*Short exercise*
Reproduce each line exactly.

>> START

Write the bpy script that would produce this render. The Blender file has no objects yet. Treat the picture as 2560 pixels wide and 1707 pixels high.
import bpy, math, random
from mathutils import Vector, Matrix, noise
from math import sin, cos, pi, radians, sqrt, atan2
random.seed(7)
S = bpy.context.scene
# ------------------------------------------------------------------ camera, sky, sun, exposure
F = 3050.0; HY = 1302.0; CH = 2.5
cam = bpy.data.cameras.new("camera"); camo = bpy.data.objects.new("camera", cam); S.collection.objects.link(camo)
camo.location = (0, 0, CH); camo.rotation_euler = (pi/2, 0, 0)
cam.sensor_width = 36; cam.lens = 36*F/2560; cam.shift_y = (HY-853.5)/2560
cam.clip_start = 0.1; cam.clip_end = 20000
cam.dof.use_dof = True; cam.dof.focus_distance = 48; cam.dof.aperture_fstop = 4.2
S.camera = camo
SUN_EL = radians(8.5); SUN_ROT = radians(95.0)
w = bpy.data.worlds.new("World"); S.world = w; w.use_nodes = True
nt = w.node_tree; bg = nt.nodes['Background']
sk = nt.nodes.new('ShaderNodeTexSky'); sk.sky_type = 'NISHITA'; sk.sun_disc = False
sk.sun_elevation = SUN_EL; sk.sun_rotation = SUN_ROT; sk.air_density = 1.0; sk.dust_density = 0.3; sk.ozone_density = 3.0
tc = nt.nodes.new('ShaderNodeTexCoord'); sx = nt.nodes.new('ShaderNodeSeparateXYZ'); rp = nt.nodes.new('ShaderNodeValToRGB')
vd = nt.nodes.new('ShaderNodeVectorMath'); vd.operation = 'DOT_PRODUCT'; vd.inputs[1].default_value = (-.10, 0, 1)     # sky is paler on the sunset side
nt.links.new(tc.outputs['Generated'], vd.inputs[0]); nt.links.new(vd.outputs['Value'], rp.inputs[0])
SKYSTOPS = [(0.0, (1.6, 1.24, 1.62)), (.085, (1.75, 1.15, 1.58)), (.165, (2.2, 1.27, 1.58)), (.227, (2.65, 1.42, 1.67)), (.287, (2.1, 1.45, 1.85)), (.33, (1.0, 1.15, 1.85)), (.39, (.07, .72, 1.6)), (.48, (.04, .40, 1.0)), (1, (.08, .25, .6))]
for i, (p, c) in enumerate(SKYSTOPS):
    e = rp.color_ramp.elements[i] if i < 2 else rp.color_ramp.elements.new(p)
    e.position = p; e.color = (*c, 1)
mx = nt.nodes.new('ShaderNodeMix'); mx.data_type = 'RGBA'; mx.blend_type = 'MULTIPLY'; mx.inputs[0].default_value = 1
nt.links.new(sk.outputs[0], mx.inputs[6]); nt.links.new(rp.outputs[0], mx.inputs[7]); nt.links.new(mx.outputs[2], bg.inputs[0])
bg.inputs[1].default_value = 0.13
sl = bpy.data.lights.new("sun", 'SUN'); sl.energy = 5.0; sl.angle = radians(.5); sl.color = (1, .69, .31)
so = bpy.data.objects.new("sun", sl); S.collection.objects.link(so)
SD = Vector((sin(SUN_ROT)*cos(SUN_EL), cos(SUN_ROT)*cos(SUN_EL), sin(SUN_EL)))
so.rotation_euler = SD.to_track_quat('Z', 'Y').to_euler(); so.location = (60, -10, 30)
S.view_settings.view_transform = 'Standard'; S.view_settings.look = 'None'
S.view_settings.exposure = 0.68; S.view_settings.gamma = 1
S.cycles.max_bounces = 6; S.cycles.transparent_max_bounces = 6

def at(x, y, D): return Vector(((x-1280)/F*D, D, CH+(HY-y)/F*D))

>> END

*Exercise response*
Write the bpy script that would produce this render. The Blender file has no objects yet. Treat the picture as 2560 pixels wide and 1707 pixels high.
import bpy, math, random
from mathutils import Vector, Matrix, noise
from math import sin, cos, pi, radians, sqrt, atan2
random.seed(7)
S = bpy.context.scene
# ------------------------------------------------------------------ camera, sky, sun, exposure
F = 3050.0; HY = 1302.0; CH = 2.5
cam = bpy.data.cameras.new("camera"); camo = bpy.data.objects.new("camera", cam); S.collection.objects.link(camo)
camo.location = (0, 0, CH); camo.rotation_euler = (pi/2, 0, 0)
cam.sensor_width = 36; cam.lens = 36*F/2560; cam.shift_y = (HY-853.5)/2560
cam.clip_start = 0.1; cam.clip_end = 20000
cam.dof.use_dof = True; cam.dof.focus_distance = 48; cam.dof.aperture_fstop = 4.2
S.camera = camo
SUN_EL = radians(8.5); SUN_ROT = radians(95.0)
w = bpy.data.worlds.new("World"); S.world = w; w.use_nodes = True
nt = w.node_tree; bg = nt.nodes['Background']
sk = nt.nodes.new('ShaderNodeTexSky'); sk.sky_type = 'NISHITA'; sk.sun_disc = False
sk.sun_elevation = SUN_EL; sk.sun_rotation = SUN_ROT; sk.air_density = 1.0; sk.dust_density = 0.3; sk.ozone_density = 3.0
tc = nt.nodes.new('ShaderNodeTexCoord'); sx = nt.nodes.new('ShaderNodeSeparateXYZ'); rp = nt.nodes.new('ShaderNodeValToRGB')
vd = nt.nodes.new('ShaderNodeVectorMath'); vd.operation = 'DOT_PRODUCT'; vd.inputs[1].default_value = (-.10, 0, 1)     # sky is paler on the sunset side
nt.links.new(tc.outputs['Generated'], vd.inputs[0]); nt.links.new(vd.outputs['Value'], rp.inputs[0])
SKYSTOPS = [(0.0, (1.6, 1.24, 1.62)), (.085, (1.75, 1.15, 1.58)), (.165, (2.2, 1.27, 1.58)), (.227, (2.65, 1.42, 1.67)), (.287, (2.1, 1.45, 1.85)), (.33, (1.0, 1.15, 1.85)), (.39, (.07, .72, 1.6)), (.48, (.04, .40, 1.0)), (1, (.08, .25, .6))]
for i, (p, c) in enumerate(SKYSTOPS):
    e = rp.color_ramp.elements[i] if i < 2 else rp.color_ramp.elements.new(p)
    e.position = p; e.color = (*c, 1)
mx = nt.nodes.new('ShaderNodeMix'); mx.data_type = 'RGBA'; mx.blend_type = 'MULTIPLY'; mx.inputs[0].default_value = 1
nt.links.new(sk.outputs[0], mx.inputs[6]); nt.links.new(rp.outputs[0], mx.inputs[7]); nt.links.new(mx.outputs[2], bg.inputs[0])
bg.inputs[1].default_value = 0.13
sl = bpy.data.lights.new("sun", 'SUN'); sl.energy = 5.0; sl.angle = radians(.5); sl.color = (1, .69, .31)
so = bpy.data.objects.new("sun", sl); S.collection.objects.link(so)
SD = Vector((sin(SUN_ROT)*cos(SUN_EL), cos(SUN_ROT)*cos(SUN_EL), sin(SUN_EL)))
so.rotation_euler = SD.to_track_quat('Z', 'Y').to_euler(); so.location = (60, -10, 30)
S.view_settings.view_transform = 'Standard'; S.view_settings.look = 'None'
S.view_settings.exposure = 0.68; S.view_settings.gamma = 1
S.cycles.max_bounces = 6; S.cycles.transparent_max_bounces = 6

def at(x, y, D): return Vector(((x-1280)/F*D, D, CH+(HY-y)/F*D))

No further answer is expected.